To take on a song so woven into the cultural fabric requires a certain nerve, but Annika Bellamy’s new single, a remake of “Come and Get Your Love,” feels less like a cover and more like an inheritance. With her uncle, T-Bone Bellamy, having been the lightning-rod guitarist for Redbone, and founding member Pat Vegas sanctioning this version, the track arrives with a heavy, significant hum of legacy.
Bellamy’s modern pop-soul interpretation is immediately apparent; the familiar strut of the original is still here, but it’s been given a new pair of shoes—sleeker, smoother, built for a different dance floor. Her vocal delivery carries the song’s confident affirmation with a compelling ease.

Where the 1974 classic was a swaggering, earthy invitation, Bellamy’s is a clean, bright beacon of reassurance. The lyrical core—that bold dismissal of someone’s self-doubt (“What’s the matter with your mind?”) followed by an unwavering celebration of their being—is delivered with such clarity that it stops being a question and becomes a statement of fact. You are fine, period.

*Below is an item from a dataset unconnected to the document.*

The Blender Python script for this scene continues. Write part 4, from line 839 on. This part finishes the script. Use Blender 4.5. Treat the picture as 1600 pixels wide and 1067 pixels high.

Listening to it, I was struck by its directness, a quality that for some reason made me think of an International Klein Blue monochrome painting. There are no gradients, no gentle coaxing or blended shades of meaning. It’s just a pure, unapologetic field of exuberant color, an indivisible offer. This is the sound of that painting: an overwhelming, joyful, and absolute proposition.

The track functions as a dialogue between generations, a family conversation held in public. It honors history not by replicating it, but by proving it can still breathe in a new body, with new lungs. The result is a profoundly uplifting piece of pop that leaves you with one simple, slightly nagging question: are we brave enough to accept an invitation so absolute?